Material for the task:

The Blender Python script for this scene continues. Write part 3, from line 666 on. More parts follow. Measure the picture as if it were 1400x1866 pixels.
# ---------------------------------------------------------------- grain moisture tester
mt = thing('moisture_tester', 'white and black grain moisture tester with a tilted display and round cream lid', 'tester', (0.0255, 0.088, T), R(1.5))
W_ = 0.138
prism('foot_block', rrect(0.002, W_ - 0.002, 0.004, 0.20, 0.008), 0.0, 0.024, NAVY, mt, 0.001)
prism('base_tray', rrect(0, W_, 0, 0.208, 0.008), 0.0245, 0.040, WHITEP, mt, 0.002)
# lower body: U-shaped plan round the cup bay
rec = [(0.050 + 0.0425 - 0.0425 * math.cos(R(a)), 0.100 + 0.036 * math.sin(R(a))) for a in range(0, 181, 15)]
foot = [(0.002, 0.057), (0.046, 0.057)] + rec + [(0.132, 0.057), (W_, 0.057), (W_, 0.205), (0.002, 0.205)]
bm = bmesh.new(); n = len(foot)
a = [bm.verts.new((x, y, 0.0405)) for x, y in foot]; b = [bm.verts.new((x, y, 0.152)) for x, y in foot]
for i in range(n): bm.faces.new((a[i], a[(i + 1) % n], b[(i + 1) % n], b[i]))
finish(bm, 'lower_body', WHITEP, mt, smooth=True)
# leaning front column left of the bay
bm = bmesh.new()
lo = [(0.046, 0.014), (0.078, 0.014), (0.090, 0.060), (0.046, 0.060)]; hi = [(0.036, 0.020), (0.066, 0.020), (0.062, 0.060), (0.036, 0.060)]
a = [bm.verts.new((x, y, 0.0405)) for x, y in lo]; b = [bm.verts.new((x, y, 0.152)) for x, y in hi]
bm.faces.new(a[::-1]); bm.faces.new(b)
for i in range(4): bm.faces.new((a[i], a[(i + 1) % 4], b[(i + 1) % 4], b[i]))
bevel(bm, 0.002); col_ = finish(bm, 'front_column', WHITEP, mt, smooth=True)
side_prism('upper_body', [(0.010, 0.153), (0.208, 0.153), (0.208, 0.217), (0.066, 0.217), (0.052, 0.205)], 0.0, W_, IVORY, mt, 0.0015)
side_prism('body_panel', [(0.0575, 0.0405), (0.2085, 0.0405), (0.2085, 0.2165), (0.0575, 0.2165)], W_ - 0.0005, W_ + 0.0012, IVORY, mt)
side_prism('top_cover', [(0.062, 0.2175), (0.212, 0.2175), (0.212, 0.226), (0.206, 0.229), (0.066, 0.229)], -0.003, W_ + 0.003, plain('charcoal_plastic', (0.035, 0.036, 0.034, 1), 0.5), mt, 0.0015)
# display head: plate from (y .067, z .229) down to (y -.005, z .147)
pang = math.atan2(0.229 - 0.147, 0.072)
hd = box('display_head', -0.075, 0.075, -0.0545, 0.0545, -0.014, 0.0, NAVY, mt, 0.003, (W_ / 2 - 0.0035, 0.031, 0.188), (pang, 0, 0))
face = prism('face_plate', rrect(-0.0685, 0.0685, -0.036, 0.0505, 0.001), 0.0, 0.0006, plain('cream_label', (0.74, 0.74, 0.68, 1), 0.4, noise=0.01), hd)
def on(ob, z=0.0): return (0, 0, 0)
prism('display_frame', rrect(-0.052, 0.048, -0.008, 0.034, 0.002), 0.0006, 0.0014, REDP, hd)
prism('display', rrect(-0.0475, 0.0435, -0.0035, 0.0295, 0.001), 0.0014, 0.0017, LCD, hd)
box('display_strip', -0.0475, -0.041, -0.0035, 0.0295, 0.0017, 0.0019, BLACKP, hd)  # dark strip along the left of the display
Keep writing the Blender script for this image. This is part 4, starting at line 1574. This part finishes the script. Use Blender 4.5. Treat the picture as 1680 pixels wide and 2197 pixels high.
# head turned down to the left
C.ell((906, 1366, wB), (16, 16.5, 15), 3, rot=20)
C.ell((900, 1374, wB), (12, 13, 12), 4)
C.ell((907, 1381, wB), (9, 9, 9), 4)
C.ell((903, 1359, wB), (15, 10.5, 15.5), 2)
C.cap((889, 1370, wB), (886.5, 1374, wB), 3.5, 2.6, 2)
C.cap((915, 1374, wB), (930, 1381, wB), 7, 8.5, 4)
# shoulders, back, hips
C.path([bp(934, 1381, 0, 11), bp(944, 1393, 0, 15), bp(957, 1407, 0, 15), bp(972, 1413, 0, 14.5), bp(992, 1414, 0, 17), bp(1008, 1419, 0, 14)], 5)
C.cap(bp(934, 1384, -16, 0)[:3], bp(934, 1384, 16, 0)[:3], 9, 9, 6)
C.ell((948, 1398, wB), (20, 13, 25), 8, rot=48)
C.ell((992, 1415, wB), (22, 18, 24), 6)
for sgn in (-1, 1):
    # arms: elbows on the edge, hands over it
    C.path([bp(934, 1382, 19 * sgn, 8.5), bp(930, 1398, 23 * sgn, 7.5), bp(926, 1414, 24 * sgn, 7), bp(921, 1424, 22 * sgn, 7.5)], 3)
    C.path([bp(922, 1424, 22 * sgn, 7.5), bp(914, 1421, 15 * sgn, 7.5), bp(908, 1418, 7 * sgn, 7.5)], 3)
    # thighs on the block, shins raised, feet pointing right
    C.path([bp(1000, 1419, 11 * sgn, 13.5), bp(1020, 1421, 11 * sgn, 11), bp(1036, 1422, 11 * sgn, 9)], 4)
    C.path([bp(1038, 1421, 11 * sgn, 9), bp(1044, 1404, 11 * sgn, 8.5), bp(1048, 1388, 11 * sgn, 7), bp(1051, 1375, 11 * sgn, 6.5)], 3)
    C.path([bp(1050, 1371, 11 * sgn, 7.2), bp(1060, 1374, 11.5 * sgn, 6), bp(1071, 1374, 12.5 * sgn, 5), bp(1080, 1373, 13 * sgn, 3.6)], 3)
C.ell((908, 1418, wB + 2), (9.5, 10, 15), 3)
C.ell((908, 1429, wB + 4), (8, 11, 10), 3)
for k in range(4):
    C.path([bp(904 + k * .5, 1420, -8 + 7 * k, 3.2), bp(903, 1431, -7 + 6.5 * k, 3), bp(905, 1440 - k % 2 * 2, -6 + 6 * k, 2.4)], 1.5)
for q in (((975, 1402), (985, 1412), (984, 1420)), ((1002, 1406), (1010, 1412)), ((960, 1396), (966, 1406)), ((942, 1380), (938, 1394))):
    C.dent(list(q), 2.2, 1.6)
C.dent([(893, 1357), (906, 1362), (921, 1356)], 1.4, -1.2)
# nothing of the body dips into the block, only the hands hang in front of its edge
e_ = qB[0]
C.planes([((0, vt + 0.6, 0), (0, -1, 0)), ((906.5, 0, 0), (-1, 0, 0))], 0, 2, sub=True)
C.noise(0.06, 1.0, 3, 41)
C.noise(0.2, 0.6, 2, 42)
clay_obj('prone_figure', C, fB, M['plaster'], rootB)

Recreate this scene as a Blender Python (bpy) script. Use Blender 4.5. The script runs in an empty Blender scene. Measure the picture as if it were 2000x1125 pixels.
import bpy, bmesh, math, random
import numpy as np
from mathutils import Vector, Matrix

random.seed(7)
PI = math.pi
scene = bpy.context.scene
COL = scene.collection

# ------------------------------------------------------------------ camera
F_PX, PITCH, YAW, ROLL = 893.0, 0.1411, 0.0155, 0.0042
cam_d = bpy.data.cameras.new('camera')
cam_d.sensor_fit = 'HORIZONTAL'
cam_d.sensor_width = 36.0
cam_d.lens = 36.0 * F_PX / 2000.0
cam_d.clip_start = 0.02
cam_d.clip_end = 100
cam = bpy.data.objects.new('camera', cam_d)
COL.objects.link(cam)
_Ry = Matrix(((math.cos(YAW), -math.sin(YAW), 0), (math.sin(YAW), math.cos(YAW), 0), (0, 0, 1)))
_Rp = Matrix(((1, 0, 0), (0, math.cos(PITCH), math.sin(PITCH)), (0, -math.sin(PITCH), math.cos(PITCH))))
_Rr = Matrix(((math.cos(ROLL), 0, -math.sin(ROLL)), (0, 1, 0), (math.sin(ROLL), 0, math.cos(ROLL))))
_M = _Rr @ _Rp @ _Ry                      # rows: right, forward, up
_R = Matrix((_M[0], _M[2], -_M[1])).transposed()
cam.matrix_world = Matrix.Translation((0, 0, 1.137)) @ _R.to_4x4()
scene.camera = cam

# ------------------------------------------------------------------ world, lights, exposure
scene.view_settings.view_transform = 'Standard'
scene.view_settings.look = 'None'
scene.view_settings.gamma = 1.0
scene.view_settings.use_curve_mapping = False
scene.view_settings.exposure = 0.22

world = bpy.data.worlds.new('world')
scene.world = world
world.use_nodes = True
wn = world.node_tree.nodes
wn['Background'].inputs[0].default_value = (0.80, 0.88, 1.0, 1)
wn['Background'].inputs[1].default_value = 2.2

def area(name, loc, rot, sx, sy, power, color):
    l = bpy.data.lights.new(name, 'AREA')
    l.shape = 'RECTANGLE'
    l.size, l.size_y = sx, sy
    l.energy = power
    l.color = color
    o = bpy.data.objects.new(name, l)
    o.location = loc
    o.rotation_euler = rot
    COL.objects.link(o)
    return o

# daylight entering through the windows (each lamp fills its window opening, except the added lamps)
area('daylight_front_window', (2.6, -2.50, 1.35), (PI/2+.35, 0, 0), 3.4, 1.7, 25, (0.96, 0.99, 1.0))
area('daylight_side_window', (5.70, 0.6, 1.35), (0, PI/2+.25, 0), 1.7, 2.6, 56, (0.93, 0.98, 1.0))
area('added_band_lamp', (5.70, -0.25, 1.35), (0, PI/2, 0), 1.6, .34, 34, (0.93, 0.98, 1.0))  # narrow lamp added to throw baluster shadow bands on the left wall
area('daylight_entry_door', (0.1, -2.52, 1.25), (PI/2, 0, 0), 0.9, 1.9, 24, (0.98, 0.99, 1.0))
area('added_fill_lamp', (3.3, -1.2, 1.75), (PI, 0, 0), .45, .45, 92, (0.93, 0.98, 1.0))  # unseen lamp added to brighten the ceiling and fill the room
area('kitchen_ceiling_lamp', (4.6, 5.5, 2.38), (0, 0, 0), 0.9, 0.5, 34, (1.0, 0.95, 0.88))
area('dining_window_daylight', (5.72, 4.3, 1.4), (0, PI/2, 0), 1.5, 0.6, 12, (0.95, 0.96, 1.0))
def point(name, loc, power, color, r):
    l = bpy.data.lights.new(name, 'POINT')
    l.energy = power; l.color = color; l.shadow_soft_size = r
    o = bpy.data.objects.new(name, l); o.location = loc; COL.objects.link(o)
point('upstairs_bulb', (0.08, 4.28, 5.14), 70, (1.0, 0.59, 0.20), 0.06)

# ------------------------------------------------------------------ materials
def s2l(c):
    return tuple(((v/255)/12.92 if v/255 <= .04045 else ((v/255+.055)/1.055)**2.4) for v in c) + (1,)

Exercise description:
Take exactly the lines from the one containing "Recreate this scene" through the one containing "COL = scene.collection" in the data above, and output them with nothing added.

Response:
Recreate this scene as a Blender Python (bpy) script. Use Blender 4.5. The script runs in an empty Blender scene. Measure the picture as if it were 2000x1125 pixels.
import bpy, bmesh, math, random
import numpy as np
from mathutils import Vector, Matrix

random.seed(7)
PI = math.pi
scene = bpy.context.scene
COL = scene.collection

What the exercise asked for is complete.